A business weekly suggests that the mishandling of public funds in the 18th district of Budapest (in the pre-2010 period) must have given ample opportunity for Socialist luminaries to enrich themselves. A liberal commentator thinks that accusing Fidesz of having an even bigger appetite since then is no answer to the present case in which a leading Socialist politician was caught red handed.

In Figyelő, Gergely Brückner and Hajnalka Cseke describe the alleged wrongdoings of local Socialist officials in the 18th district of the capital, where Gábor Simon, the protagonist of the latest financial-political scandal was a council member from 2005 to 2010. Mr Simon, who also served as State Secretary of Labour, was chairman of the Socialist Party National Board and became Party Chairman Attila Mesterházy’s deputy in what was advertised as a wave of renewal after the landslide right wing victory in 2010 He had to resign from the party in February 2014, when it turned out that he held the equivalent of 240 million Forints on a secret Austrian bank account. (See BudaPost, February 6 and 10  .) A criminal investigation was launched into the affair when he resigned from Parliament as well. Figyelő reports that his bank account was reported to the Hungarian authorities by their Austrian counterparts after his name surfaced as a suspect in an earlier criminal investigation. The former Socialist mayor of the district, Figyelő recalls, was challenged by a group of young party activists, and Mr Simon was one of them. When the former mayor was not re-nominated before the local elections in 2010, he complained in public about the dubious morals of his internal rivals, and Figyelő even found traces of mysterious off shore enterprises behind the lavish contracts that plunged the local administration deep into debt. Of the 34 complaints lodged with the judicial authorities, none has gone to trial so far, but now that Mr Simon has not explained the origin of the sum on his undeclared bank account, Figyelő believes that some of those files will certainly be reopened.

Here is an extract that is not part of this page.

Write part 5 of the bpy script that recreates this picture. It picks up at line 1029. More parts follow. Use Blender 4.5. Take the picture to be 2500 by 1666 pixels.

Figyelő’s editor Zoltán F. Baka, who used to be a Népszabadság business commentator, argues that Mr Simon’s 240 million forints are trifles compared to the sums kept on the proxy accounts by leading politicians. He calls that system “an old but illegal form of trusteeship”.

In the first of his regular weekly twin editorials in Magyar Narancs, Endre B. Bojtár says that accusing government officials of even bigger sins is not an acceptable answer to the questions which Gábor Simon’s case raises. Corruption and embezzlement cases should not be relativized, he writes, but should be judged in themselves. And behind Mr Simon himself, he mentions among the culprits those Socialist Party leaders who never suspected that something was wrong, although Mr Simon was buying expensive flats the prices of which were obviously out of proportion with his legal income. The Socialist suffered a crushing defeat in 2010 because of their earlier corruption cases, and they should have paid more attention to undeclared funds since then. On top of it all, the only thing they can offer less than two month before the election is a promise to steal less than their opponents, and to get rid of those among their own ranks who get caught. “That is a very thin offer”, the editor of Magyar Narancs warns.